Amère victoire – L’édito de Patrice Chabanet
Amère victoire – L’édito de Patrice Chabanet
Mossoul a été reprise à Daech, mais à quel prix ! Au terme d’une bataille plus longue que celle de Stalingrad, la ville a été totalement détruite. La population civile a payé un lourd tribut sous la férule d’un Etat islamique qui l’avait transformée en bouclier humain. Si l’on peut se réjouir de la défaite d’un pseudo-califat, faux-nez d’une véritable organisation criminelle, il est donc difficile de chanter victoire. Daech tient encore Raqqa et des poches de résistance en Syrie et en Irak. Son éradication prendra encore du temps. Il faut aussi se méfier des retours de flammes djihadistes. A Mossoul même, des pâtés de maison ont été repris pendant quelques heures. Il ne faut pas oublier non plus que la ville était tombée en quatre jours face à une armée irakienne désorganisée et totalement démotivée. C’était en juin 2014. Il aura donc fallu attendre trois ans pour retourner la situation.

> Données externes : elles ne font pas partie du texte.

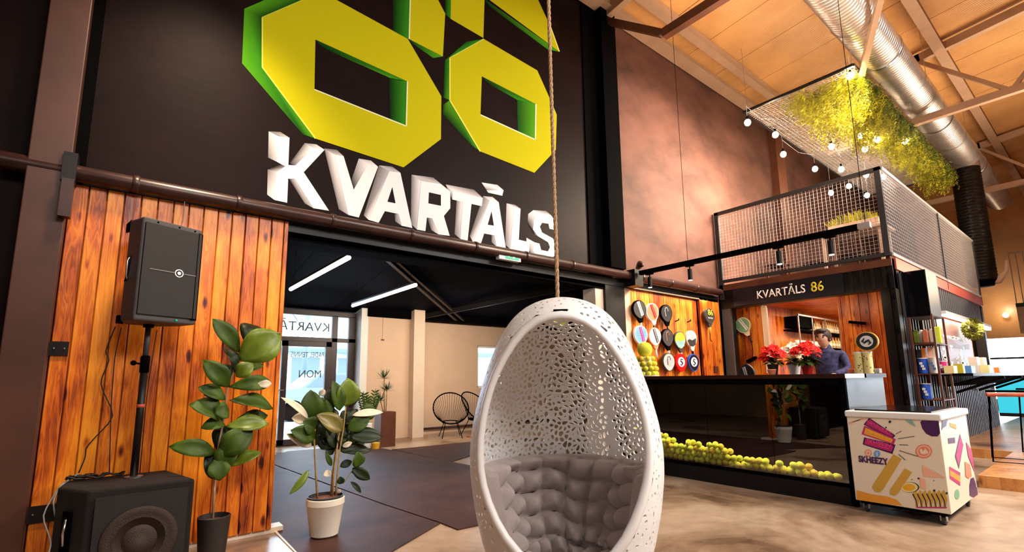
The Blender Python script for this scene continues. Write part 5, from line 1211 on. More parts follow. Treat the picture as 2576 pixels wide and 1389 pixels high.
def mossy(x0, x1, y0, y1, n, L0, L1, dens, mt, label, dens_fn=None, seed=1, nm='hanging_moss'):
    R = random.Random(seed); mb = MB()
    for k in range(n):
        x = R.uniform(x0, x1); y = R.uniform(y0, y1)
        if dens_fn and R.random() > dens_fn(x, y): continue
        L = R.uniform(L0, L1)*(.5+.5*noise.noise(Vector((x*2.2, y*3, 0)))+.35); p = Vector((x, y, MZ+R.uniform(-.02, .08))); 
        m_ = max(2, int(L/.045))
        for i in range(m_):
            q = p+Vector((R.uniform(-.02, .02), R.uniform(-.02, .02), -.045)); 
            for j in range(dens):
                a = R.uniform(0, 6.28); e = q+Vector((math.cos(a)*.05, math.sin(a)*.05, R.uniform(-.05, .02))); s_ = Vector((-math.sin(a), math.cos(a), 0))*.009
                mb.add([q-s_, q+s_, e], [(0, 1, 2)])
            p = q
    o = mb.build(nm, mt, fix=False); return tag(o, label, 'plants', kind='stuff')
def dfn(x, y):
    t = (x-MX0)/(MX1-MX0); yy = (y-MY0)/(MY1-MY0)
    return 1 if yy < .28+.38*max(0, .45-t)/.45 else .12*(t < .4)
mossy(MX0+.05, MX1-.1, MY0-.03, MY0+1.05, 2600, .15, .62, 4, 'moss', 'bright yellow-green trailing plants hanging thickly from the wire grid', dfn, 5)
mossy(MX0+.3, MX1-.1, MY0-.06, MY0+.14, 700, .10, .45, 4, 'moss_dark', 'darker green trailing plants along the outer edge of the wire grid', None, 8)
blb = [(1880, 308), (1952, 340), (1970, 388), (2050, 425), (2093, 370), (2115, 425), (2165, 340), (2176, 375), (2138, 190), (2275, 355), (2090, 485), (2135, 468), (2178, 440), (2182, 492), (2222, 445), (2208, 352)]
bz = [5.2, 5.2, 5.1, 5.0, 5.15, 5.0, 5.3, 5.2, 5.42, 5.3, 4.9, 5.0, 5.05, 4.9, 5.0, 5.3]
proto = None; prev = None
for i, ((x, y), z) in enumerate(zip(blb, bz)):
    p = at(x, y, 2, z); p.y = min(p.y, MY1); p.x = MX0+.06*round((p.x-MX0)/.06)
    if proto is None:
        proto = thing('light_bulb', (0, 0, 0), 'x', 'light bulb', 'bare bulbs hung under the wire grid')
        part(MB().ball((0, 0, 0), .048, 14, (1, 1, 1.15)), 'bulb_glass', 'bulb_glow', proto, True); part(MB().lathe([(.016, .04), (.018, .10), (.008, .11)], (0, 0, 0), 12), 'socket', 'black', proto, True)
        o = proto
    else: o = copy_tree(proto)
    o.location = p
    o['label'] = ['glowing bulb hanging at the front wall-side corner of the wire grid', 'second glowing bulb along the wall edge of the wire grid', 'third glowing bulb from the front, low beside the column', 'bright glowing bulb below the middle of the wire grid', 'bulb glowing under the middle of the grid, left of the plants', 'bulb glowing just above the railing, left of its corner post', 'glowing bulb among the plants, left of a close pair', 'glowing bulb just below the plants near the grid centre', 'very bright bulb at the front outer corner of the grid by the duct', 'bright glowing bulb in the plants at the outer edge of the grid', 'lowest left bulb seen through the railing mesh', 'second bulb from the left seen through the railing mesh', 'upper right bulb seen through the railing near the corner post', 'lower right bulb seen through the railing near the corner post', 'dim bulb just right of the railing corner post', 'bulb glowing beneath the middle of the hanging plants'][i]
    cd_ = MB().tube([(0, 0, .1), (0, 0, MZ+.01-p.z)], .003, 5).build('cord', 'cushion_light'); cd_.parent = o
    point((p.x, p.y, p.z-.0), 32 if i not in (8, 9) else 26, (1, .76, .5), .045, 'bulb_light')
    if prev is not None and (p-prev).length < 2.2 and i % 2 == 1:
        m_ = (p+prev)/2; o2 = MB().tube([prev+Vector((0, 0, .28)), m_+Vector((0, 0, .18)), p+Vector((0, 0, .28))], .003, 5).build('string_cord', 'cushion_light'); tag(o2, 'pale cord strung between two glowing bulbs under the wire grid', 'cord', 'cords between the bulbs')
    prev = p
# ================================================================== DUCTS, TRUSSES, PURLINS
g = thing('silver_duct', (10, 1.82, 6.0), 'large silver spiral ventilation duct running under the roof', 'duct')
prof_ = []; x = 3.0
while x < 19: prof_ += [(.262, x), (.262, x+.05), (.268, x+.058), (.262, x+.066)]; x += .066
part(MB().lathe(prof_, (0, 1.80, 5.98), 40, 'x'), 'duct_pipe', 'silver_duct', g, auto=50)
for x in (5.0, 8.6, 11.8, 15.2): part(MB().lathe([(.272, -.03), (.278, -.025), (.278, .025), (.272, .03)], (x, 1.80, 5.98), 40, 'x'), 'duct_collar', 'steel', g)
for x in (7.4, 9.9, 13.0): part(MB().tube([(x, 1.80+.275*math.cos(a), 5.98+.275*math.sin(a)) for a in [k*.35+math.pi for k in range(0, 10)]], .005, 5), 'hanging_strap', 'steel', g); part(MB().tube([(x, 1.53, 5.98), (x, 1.53, rz(1.53))], .004, 5), 'hanging_wire', 'steel', g)
g = thing('black_duct', (13.6, 1.62, 4), 'wide black flexible duct dropping vertically behind the kiosk', 'duct')
prof_ = []; z = 2.95
while z < 5.45: prof_ += [(.24, z), (.255, z+.03), (.24, z+.06)]; z += .06
p = at(2437, 480, 0, 14.6); q2 = at(2490, 700, 0, 14.6); DXX = 14.6; DY = (at(2400, 500, 0, DXX).y+at(2480, 500, 0, DXX).y)/2
RD = abs(at(2400, 500, 0, DXX).y-at(2480, 500, 0, DXX).y)/2
zlo = at(2490, 705, 0, DXX).z; zhi = at(2437, 425, 0, DXX).z; prof_ = []; z = zlo
while z < zhi: prof_ += [(RD*.96, z), (RD, z+.035), (RD*.96, z+.07)]; z += .07
part(MB().lathe(prof_, (DXX, DY, 0), 32), 'flexible_pipe', 'black_steel', g, auto=60)
part(MB().lathe([(RD*.7, zlo-.12), (RD*.98, zlo)], (DXX, DY, 0), 32), 'lower_cone', 'black', g, True)
part(MB().lathe([(RD*1.02, zhi), (RD*1.02, zhi+.5), (RD*.9, zhi+.6)], (DXX, DY, 0), 32), 'upper_sleeve', 'silver_duct', g, auto=50)
part(MB().tube([(DXX, DY-.1, zlo-.02), (DXX, DY-.25, zlo-.03), (DXX, DY-.38, zlo+.15), (DXX, DY-.42, zlo+.38)], [.09, .075, .05, .03], 12), 'tan_hose', 'planter_wood', g, True)
def truss(x, label):
    g = thing('roof_truss', (x, 0, 5.6), label, 'truss', 'steel roof trusses')
    zc = 5.58
    part(MB().beam((x, 3.28, zc), (x, -11.9, zc), .10, .12), 'bottom_chord', 'truss_paint', g)
    part(MB().beam((x, 1.76, rz(1.76)-.14), (x, -11.9, rz(-11.9)-.14), .10, .14), 'top_chord', 'truss_paint', g)
    part(MB().beam((x, 4.25, rz(4.25)-.14), (x, 1.7, rz(1.7)-.14), .10, .14), 'top_chord', 'truss_paint', g)
    part(MB().beam((x, 3.3, zc+.02), (x, 4.2, 6.35), .09, .09), 'end_strut', 'truss_paint', g)
    y = 1.72; k = 0
    while y > -11:
        a, b_ = (y, y-1.05); 
        part(MB().beam((x, a, (rz(a)-.2) if k % 2 == 0 else zc), (x, b_, zc if k % 2 == 0 else rz(b_)-.2), .06, .06), 'diagonal', 'truss_paint', g); y -= 1.05; k += 1
        if k > 6: break
    return g
t1_ = truss(5.2, 'dark brown steel truss end above the black column in the upper left of the roof')
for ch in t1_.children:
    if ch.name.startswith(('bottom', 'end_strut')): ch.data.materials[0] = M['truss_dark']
truss(10.7, 'tan steel truss crossing in front of the silver duct')
truss(16.2, 'furthest tan steel truss, beyond the black duct')
g = thing('roof_brace', (7.9, 1.6, 6), 'tan steel brace crossing the silver duct at the top of the picture', 'beam')
bp0 = at(2167, 188, 2, 5.46); bp1 = at(2216, -10, 2, 5.88); bp1b = bp0.lerp(bp1, 1.25)
part(MB().beam(bp0, bp1b, .07, .09), 'brace_bar', 'truss_paint', g); part(MB().beam(bp1b, (bp1b.x, bp1b.y-.1, rz(bp1b.y)), .05, .05), 'hanger', 'truss_paint', g)
for y, w_, h_, lb in ((4.17, .16, .10, 'pale roof beam running along the top of the wall'), (3.72, .07, .16, 'second roof beam parallel to the wall'), (1.42, .09, .2, 'brown roof beam running beside the silver duct'), (-6.5, .08, .18, 'roof beam far to the right of the duct')):
    g = thing('purlin', (9, y, rz(y)-.12), lb, 'beam')
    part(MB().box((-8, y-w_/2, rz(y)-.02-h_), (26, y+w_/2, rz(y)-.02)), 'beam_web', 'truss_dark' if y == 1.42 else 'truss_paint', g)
    part(MB().box((-8, y-w_/2-.03, rz(y)-.03-h_), (26, y+w_/2+.03, rz(y)-.02-h_)), 'beam_flange', 'truss_paint', g)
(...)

La libération de Mossoul n’est pas une fin en soi. Outre l’aspect purement matériel de la reconstruction, s’ouvre le vaste domaine des incertitudes politiques. Le pouvoir irakien ne peut revendiquer à lui tout seul les fruits de la victoire. L’appui aérien et les forces spéciales de la coalition – dont la France – ont joué un rôle déterminant. Il y a aussi, au sol, l’engagement substantiel des Kurdes. Souvent roulés dans la farine de l’Histoire, ils ne se contenteront pas des félicitations de la communauté internationale. Disposant déjà d’un territoire autonome en Irak, ils cultivent plus que jamais l’idée ou le rêve d’un Kurdistan indépendant. Une perspective que rejettent absolument la Turquie et l’Iran où se trouvent de fortes minorités kurdes. L’autre incertitude qui se profile après la fin prévisible de l’Etat islamique, c’est bien sûr le devenir de ses métastases terroristes, en Europe et ailleurs. La maison-mère étant en voie d’effondrement, ses succursales lui survivront-elles ? On peut le craindre. Sous d’autres noms et avec d’autres califes autoproclamés.